▶ **WHAT TO PRODUCE**:
Your task is to copy the material exactly.

▶ **STORED DATA**:
--- start ---
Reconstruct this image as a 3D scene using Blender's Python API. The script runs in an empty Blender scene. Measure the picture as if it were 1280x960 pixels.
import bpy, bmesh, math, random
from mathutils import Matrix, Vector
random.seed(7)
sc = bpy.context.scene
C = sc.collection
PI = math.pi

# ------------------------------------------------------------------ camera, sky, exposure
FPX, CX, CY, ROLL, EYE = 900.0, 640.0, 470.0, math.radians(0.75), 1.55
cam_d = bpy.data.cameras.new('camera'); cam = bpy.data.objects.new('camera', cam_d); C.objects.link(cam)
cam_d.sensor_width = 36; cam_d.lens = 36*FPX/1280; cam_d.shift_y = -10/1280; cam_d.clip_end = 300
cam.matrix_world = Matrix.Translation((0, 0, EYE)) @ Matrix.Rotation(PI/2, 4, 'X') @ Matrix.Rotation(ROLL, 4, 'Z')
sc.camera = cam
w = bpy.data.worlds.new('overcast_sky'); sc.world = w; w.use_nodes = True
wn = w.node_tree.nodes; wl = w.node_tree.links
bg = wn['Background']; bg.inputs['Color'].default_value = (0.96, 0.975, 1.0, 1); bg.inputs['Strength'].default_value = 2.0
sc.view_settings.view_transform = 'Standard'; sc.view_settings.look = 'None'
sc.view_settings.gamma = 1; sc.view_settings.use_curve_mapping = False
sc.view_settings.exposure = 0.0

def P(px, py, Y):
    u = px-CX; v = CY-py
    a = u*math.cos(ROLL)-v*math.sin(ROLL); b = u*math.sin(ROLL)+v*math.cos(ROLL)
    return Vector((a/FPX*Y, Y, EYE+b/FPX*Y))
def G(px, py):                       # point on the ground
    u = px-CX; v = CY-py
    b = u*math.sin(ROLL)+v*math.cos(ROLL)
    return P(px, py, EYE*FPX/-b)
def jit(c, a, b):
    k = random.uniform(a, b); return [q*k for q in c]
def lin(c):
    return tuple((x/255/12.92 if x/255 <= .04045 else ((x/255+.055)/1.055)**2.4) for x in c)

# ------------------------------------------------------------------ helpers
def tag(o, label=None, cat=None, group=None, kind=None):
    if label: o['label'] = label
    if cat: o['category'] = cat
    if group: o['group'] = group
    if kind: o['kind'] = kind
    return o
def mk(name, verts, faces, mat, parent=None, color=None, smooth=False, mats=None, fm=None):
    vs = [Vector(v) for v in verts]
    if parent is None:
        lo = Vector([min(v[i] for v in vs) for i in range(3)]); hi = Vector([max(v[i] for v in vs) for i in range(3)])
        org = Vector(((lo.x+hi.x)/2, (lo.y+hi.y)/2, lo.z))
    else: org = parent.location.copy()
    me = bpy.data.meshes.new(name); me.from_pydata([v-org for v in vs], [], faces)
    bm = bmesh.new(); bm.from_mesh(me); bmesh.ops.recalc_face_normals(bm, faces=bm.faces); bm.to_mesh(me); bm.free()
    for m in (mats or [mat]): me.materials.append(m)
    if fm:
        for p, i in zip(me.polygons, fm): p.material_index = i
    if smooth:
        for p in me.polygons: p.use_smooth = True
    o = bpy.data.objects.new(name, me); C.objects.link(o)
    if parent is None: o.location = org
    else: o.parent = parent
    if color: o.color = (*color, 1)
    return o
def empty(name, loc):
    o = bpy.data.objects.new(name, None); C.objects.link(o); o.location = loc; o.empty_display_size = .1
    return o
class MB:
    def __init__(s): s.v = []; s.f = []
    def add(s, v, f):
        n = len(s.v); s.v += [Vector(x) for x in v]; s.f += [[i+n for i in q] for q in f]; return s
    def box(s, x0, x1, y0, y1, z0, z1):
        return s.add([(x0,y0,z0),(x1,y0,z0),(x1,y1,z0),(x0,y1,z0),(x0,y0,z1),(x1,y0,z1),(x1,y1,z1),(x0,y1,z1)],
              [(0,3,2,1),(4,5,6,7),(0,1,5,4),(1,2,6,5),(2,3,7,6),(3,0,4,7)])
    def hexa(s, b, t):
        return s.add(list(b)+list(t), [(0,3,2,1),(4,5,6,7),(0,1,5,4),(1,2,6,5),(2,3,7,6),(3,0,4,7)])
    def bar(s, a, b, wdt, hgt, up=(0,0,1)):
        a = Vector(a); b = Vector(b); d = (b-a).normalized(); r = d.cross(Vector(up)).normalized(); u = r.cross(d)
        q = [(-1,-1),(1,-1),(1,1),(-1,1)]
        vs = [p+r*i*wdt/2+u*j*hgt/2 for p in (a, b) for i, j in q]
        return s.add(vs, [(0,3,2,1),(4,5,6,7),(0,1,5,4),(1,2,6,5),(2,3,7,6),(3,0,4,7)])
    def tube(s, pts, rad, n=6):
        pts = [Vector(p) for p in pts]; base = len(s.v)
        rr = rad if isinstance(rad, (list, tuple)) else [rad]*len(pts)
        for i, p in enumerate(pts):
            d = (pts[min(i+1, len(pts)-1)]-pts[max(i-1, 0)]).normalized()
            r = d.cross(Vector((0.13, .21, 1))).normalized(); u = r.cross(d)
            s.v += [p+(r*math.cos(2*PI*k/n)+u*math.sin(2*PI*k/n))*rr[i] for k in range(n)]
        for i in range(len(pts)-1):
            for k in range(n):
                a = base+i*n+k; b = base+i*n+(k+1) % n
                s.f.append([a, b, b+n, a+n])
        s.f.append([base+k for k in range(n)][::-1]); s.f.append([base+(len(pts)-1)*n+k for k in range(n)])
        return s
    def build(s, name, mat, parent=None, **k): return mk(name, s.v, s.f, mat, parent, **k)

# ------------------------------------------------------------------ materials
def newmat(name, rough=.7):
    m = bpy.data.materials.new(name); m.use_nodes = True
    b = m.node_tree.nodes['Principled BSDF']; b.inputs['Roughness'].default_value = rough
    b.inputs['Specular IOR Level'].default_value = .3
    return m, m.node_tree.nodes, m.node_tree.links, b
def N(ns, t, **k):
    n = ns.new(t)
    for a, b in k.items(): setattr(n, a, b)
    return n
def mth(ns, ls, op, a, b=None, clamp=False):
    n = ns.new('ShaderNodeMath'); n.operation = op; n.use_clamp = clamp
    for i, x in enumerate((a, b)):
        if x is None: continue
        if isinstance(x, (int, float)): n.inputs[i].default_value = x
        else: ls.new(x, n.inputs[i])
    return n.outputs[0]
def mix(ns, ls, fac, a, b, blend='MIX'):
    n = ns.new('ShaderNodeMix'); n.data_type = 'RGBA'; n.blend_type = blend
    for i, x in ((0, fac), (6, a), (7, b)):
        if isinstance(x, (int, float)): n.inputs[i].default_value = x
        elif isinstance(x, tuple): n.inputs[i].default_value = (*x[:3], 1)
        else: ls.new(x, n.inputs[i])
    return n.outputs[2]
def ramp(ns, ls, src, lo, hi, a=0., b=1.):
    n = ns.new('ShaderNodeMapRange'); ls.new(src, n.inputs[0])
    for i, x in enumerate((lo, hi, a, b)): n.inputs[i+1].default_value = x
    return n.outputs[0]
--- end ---
▶ **TASK OUTPUT**:
Reconstruct this image as a 3D scene using Blender's Python API. The script runs in an empty Blender scene. Measure the picture as if it were 1280x960 pixels.
import bpy, bmesh, math, random
from mathutils import Matrix, Vector
random.seed(7)
sc = bpy.context.scene
C = sc.collection
PI = math.pi

# ------------------------------------------------------------------ camera, sky, exposure
FPX, CX, CY, ROLL, EYE = 900.0, 640.0, 470.0, math.radians(0.75), 1.55
cam_d = bpy.data.cameras.new('camera'); cam = bpy.data.objects.new('camera', cam_d); C.objects.link(cam)
cam_d.sensor_width = 36; cam_d.lens = 36*FPX/1280; cam_d.shift_y = -10/1280; cam_d.clip_end = 300
cam.matrix_world = Matrix.Translation((0, 0, EYE)) @ Matrix.Rotation(PI/2, 4, 'X') @ Matrix.Rotation(ROLL, 4, 'Z')
sc.camera = cam
w = bpy.data.worlds.new('overcast_sky'); sc.world = w; w.use_nodes = True
wn = w.node_tree.nodes; wl = w.node_tree.links
bg = wn['Background']; bg.inputs['Color'].default_value = (0.96, 0.975, 1.0, 1); bg.inputs['Strength'].default_value = 2.0
sc.view_settings.view_transform = 'Standard'; sc.view_settings.look = 'None'
sc.view_settings.gamma = 1; sc.view_settings.use_curve_mapping = False
sc.view_settings.exposure = 0.0

def P(px, py, Y):
    u = px-CX; v = CY-py
    a = u*math.cos(ROLL)-v*math.sin(ROLL); b = u*math.sin(ROLL)+v*math.cos(ROLL)
    return Vector((a/FPX*Y, Y, EYE+b/FPX*Y))
def G(px, py):                       # point on the ground
    u = px-CX; v = CY-py
    b = u*math.sin(ROLL)+v*math.cos(ROLL)
    return P(px, py, EYE*FPX/-b)
def jit(c, a, b):
    k = random.uniform(a, b); return [q*k for q in c]
def lin(c):
    return tuple((x/255/12.92 if x/255 <= .04045 else ((x/255+.055)/1.055)**2.4) for x in c)

# ------------------------------------------------------------------ helpers
def tag(o, label=None, cat=None, group=None, kind=None):
    if label: o['label'] = label
    if cat: o['category'] = cat
    if group: o['group'] = group
    if kind: o['kind'] = kind
    return o
def mk(name, verts, faces, mat, parent=None, color=None, smooth=False, mats=None, fm=None):
    vs = [Vector(v) for v in verts]
    if parent is None:
        lo = Vector([min(v[i] for v in vs) for i in range(3)]); hi = Vector([max(v[i] for v in vs) for i in range(3)])
        org = Vector(((lo.x+hi.x)/2, (lo.y+hi.y)/2, lo.z))
    else: org = parent.location.copy()
    me = bpy.data.meshes.new(name); me.from_pydata([v-org for v in vs], [], faces)
    bm = bmesh.new(); bm.from_mesh(me); bmesh.ops.recalc_face_normals(bm, faces=bm.faces); bm.to_mesh(me); bm.free()
    for m in (mats or [mat]): me.materials.append(m)
    if fm:
        for p, i in zip(me.polygons, fm): p.material_index = i
    if smooth:
        for p in me.polygons: p.use_smooth = True
    o = bpy.data.objects.new(name, me); C.objects.link(o)
    if parent is None: o.location = org
    else: o.parent = parent
    if color: o.color = (*color, 1)
    return o
def empty(name, loc):
    o = bpy.data.objects.new(name, None); C.objects.link(o); o.location = loc; o.empty_display_size = .1
    return o
class MB:
    def __init__(s): s.v = []; s.f = []
    def add(s, v, f):
        n = len(s.v); s.v += [Vector(x) for x in v]; s.f += [[i+n for i in q] for q in f]; return s
    def box(s, x0, x1, y0, y1, z0, z1):
        return s.add([(x0,y0,z0),(x1,y0,z0),(x1,y1,z0),(x0,y1,z0),(x0,y0,z1),(x1,y0,z1),(x1,y1,z1),(x0,y1,z1)],
              [(0,3,2,1),(4,5,6,7),(0,1,5,4),(1,2,6,5),(2,3,7,6),(3,0,4,7)])
    def hexa(s, b, t):
        return s.add(list(b)+list(t), [(0,3,2,1),(4,5,6,7),(0,1,5,4),(1,2,6,5),(2,3,7,6),(3,0,4,7)])
    def bar(s, a, b, wdt, hgt, up=(0,0,1)):
        a = Vector(a); b = Vector(b); d = (b-a).normalized(); r = d.cross(Vector(up)).normalized(); u = r.cross(d)
        q = [(-1,-1),(1,-1),(1,1),(-1,1)]
        vs = [p+r*i*wdt/2+u*j*hgt/2 for p in (a, b) for i, j in q]
        return s.add(vs, [(0,3,2,1),(4,5,6,7),(0,1,5,4),(1,2,6,5),(2,3,7,6),(3,0,4,7)])
    def tube(s, pts, rad, n=6):
        pts = [Vector(p) for p in pts]; base = len(s.v)
        rr = rad if isinstance(rad, (list, tuple)) else [rad]*len(pts)
        for i, p in enumerate(pts):
            d = (pts[min(i+1, len(pts)-1)]-pts[max(i-1, 0)]).normalized()
            r = d.cross(Vector((0.13, .21, 1))).normalized(); u = r.cross(d)
            s.v += [p+(r*math.cos(2*PI*k/n)+u*math.sin(2*PI*k/n))*rr[i] for k in range(n)]
        for i in range(len(pts)-1):
            for k in range(n):
                a = base+i*n+k; b = base+i*n+(k+1) % n
                s.f.append([a, b, b+n, a+n])
        s.f.append([base+k for k in range(n)][::-1]); s.f.append([base+(len(pts)-1)*n+k for k in range(n)])
        return s
    def build(s, name, mat, parent=None, **k): return mk(name, s.v, s.f, mat, parent, **k)

# ------------------------------------------------------------------ materials
def newmat(name, rough=.7):
    m = bpy.data.materials.new(name); m.use_nodes = True
    b = m.node_tree.nodes['Principled BSDF']; b.inputs['Roughness'].default_value = rough
    b.inputs['Specular IOR Level'].default_value = .3
    return m, m.node_tree.nodes, m.node_tree.links, b
def N(ns, t, **k):
    n = ns.new(t)
    for a, b in k.items(): setattr(n, a, b)
    return n
def mth(ns, ls, op, a, b=None, clamp=False):
    n = ns.new('ShaderNodeMath'); n.operation = op; n.use_clamp = clamp
    for i, x in enumerate((a, b)):
        if x is None: continue
        if isinstance(x, (int, float)): n.inputs[i].default_value = x
        else: ls.new(x, n.inputs[i])
    return n.outputs[0]
def mix(ns, ls, fac, a, b, blend='MIX'):
    n = ns.new('ShaderNodeMix'); n.data_type = 'RGBA'; n.blend_type = blend
    for i, x in ((0, fac), (6, a), (7, b)):
        if isinstance(x, (int, float)): n.inputs[i].default_value = x
        elif isinstance(x, tuple): n.inputs[i].default_value = (*x[:3], 1)
        else: ls.new(x, n.inputs[i])
    return n.outputs[2]
def ramp(ns, ls, src, lo, hi, a=0., b=1.):
    n = ns.new('ShaderNodeMapRange'); ls.new(src, n.inputs[0])
    for i, x in enumerate((lo, hi, a, b)): n.inputs[i+1].default_value = x
    return n.outputs[0]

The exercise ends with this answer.